"Encruzilhadas" de Jonathan Franzen surge seis anos após o seu último romance, e só por isso torna-se imediatamente digno da nossa atenção e interesse. Tenho muita dificuldade em seguir autores — literatura ou cinema — que lançam obras novas todos os anos, não por não conseguir acompanhar, mas porque não acredito que alguém tenha algo de novo, com substância, para dizer todos os anos. O real requer contemplação, indagação, questionamento e maturação. Escrever por escrever, produzir texto, pode servir para distrair os leitores, mas dificilmente oferece mais do que isso. Nesse campo concreto, "Encruzilhadas" não desilude, e mostra Franzen ao seu melhor nível.

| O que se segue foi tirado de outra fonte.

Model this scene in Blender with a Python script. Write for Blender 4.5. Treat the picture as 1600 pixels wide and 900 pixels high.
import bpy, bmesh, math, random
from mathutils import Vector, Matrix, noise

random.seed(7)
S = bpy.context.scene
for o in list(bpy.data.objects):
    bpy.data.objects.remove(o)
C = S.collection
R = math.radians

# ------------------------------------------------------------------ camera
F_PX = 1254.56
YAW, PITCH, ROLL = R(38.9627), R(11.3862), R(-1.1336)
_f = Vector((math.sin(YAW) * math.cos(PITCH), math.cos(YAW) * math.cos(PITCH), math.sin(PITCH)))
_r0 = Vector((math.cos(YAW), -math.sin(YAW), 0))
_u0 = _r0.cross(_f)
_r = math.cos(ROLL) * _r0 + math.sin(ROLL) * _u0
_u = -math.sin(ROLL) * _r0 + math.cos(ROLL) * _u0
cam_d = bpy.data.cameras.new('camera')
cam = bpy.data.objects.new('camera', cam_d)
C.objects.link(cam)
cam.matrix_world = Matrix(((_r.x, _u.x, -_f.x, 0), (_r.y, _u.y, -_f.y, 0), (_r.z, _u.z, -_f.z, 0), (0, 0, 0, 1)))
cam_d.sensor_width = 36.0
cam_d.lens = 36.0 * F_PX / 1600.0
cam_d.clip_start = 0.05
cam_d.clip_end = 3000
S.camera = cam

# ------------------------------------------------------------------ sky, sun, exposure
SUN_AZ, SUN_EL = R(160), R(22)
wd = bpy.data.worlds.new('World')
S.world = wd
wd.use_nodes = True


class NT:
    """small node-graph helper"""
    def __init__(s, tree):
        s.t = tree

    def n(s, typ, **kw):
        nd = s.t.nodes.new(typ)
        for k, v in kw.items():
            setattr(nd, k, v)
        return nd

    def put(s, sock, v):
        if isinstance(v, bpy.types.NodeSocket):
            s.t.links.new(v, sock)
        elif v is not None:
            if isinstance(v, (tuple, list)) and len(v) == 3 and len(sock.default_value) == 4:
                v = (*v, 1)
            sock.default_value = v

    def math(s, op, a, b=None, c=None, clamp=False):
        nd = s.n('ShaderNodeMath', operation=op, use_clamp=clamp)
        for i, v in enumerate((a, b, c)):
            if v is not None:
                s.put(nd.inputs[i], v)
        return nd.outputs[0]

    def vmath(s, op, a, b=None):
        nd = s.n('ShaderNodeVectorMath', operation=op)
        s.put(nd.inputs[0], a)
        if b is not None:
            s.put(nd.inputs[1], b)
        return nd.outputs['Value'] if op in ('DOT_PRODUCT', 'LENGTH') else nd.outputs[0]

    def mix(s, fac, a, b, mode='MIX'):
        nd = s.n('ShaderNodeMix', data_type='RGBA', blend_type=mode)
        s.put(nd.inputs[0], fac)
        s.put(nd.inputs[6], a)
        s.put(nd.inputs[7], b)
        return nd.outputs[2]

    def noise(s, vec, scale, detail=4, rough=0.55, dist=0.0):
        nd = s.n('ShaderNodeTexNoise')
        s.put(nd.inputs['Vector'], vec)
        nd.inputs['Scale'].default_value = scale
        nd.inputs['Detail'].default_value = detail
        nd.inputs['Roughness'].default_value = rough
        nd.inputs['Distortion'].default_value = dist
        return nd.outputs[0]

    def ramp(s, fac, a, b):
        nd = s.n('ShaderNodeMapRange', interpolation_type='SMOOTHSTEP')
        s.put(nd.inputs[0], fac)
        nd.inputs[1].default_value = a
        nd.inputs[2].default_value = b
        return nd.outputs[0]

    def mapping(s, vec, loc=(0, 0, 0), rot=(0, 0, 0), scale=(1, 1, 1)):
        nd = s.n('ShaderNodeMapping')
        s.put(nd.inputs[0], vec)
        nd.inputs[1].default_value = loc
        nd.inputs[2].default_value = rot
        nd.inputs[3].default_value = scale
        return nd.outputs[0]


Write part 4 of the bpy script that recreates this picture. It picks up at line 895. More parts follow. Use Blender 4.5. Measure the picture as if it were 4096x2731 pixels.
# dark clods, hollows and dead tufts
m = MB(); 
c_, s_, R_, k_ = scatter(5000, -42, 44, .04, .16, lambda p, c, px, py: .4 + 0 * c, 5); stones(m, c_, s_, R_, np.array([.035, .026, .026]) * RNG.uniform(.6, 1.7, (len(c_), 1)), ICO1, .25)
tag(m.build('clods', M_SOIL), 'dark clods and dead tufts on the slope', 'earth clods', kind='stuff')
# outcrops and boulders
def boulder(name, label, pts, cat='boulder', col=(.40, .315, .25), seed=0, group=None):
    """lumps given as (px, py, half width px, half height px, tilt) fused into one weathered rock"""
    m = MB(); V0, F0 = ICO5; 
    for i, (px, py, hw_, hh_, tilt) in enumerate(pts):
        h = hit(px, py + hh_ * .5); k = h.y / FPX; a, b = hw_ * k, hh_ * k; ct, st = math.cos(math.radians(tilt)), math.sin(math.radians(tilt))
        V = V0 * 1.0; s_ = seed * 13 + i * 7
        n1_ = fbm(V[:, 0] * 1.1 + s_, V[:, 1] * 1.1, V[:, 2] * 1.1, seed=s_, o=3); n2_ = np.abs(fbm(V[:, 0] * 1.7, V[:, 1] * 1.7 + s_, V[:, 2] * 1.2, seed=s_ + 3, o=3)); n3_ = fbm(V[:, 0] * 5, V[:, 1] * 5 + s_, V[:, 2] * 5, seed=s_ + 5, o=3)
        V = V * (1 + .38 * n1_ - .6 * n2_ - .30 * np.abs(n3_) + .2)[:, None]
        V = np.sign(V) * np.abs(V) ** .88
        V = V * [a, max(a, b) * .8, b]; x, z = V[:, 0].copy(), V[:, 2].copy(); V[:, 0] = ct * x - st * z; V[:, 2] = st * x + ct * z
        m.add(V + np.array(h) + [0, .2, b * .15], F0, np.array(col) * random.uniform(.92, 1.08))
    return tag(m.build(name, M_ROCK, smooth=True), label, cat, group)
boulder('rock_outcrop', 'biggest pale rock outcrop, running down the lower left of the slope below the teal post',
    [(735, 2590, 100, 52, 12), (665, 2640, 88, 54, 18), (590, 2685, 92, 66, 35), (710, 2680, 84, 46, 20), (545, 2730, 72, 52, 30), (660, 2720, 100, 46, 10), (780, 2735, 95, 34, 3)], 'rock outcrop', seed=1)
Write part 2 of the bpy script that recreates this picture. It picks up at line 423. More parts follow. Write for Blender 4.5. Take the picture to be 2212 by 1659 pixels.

Somos introduzidos a uma família Americana nos anos 1970, aparentemente tradicional, com 4 filhos. Um na Universidade, outra a preparar-se para ingressar, outro no liceu, e o mais novo no 2º ciclo. O contar da sua história é feito de modo intercalado e temporalmente não-linear. Vamos sendo introduzidos ao subúrbio em que vivem, enquanto vamos sendo servidos com capítulos intermédios que dão conta das histórias de vida de cada um. Vamos percebendo os problemas que cada um atravessa, as suas ansiedades, culpas, medos e esperanças. Neste sentido, é um romance psicológico, muito focado no modo como cada um se revê no seio de um sistema social, a família. Mas também como esse sistema social os pressiona, não apenas internamente, mas externamente pela sociedade em que estão inseridos. Não entro no núcleo interior para que o possam desvelar completamente na vossa leitura. Assim, do lado externo temos um conjunto de grandes temas que envolvem todo o livro, desde a relação dos Americanos com os nativos do continente até à religião, com o pai a ser pastor duma daquelas congregações religiosas do interior americano, num tempo em que nada tinham que ver com a política. Nada é nunca visto, nada é muito estranho ou produz comportamentos muito esotéricos. O relevante não está aí, mas antes no modo como todo esse envolvimento vai esculpindo cada uma daquelas peças de uma família, e como cada um luta por se erguer no seio de um conjunto de valores e morais.
Franzen disse numa entrevista que tinha adorado a saga napolitana de Ferrante especialmente pelo modo como esta tinha pegado em pessoas comuns e tinha criado um romance intemporal. Foi isso que procurou fazer aqui. Nada aqui é transcendente e no entanto tudo aqui é próximo e distante simultaneamente. Percebemos os dilemas que cada um vai vivendo, identificamos por vezes com um, outras vezes com outro, mas todos tem problemas, não existem seres perfeitos, tal como não existem no real.
Se tudo parece Franzen, senti que a escrita de Franzen se alterou. É menos trabalhada, menos virtuosa (ver análise de "Liberdade"). Talvez possa dizer menos exibicionista das qualidades do autor. Contudo, aqui e ali podemos vislumbrar partes dessas qualidades, contidas sim, mas no seio do sistema escrito que agora nos apresenta. De certo modo, Franzen parece querer neutralizar a escrita para deixar ver melhor aquilo que conta.
Por fim, este é apenas o primeiro tomo de uma trilogia que se espera que nos dê a ver a família Hildebrandt, ou o que restar dela, a chegar aos anos 2020.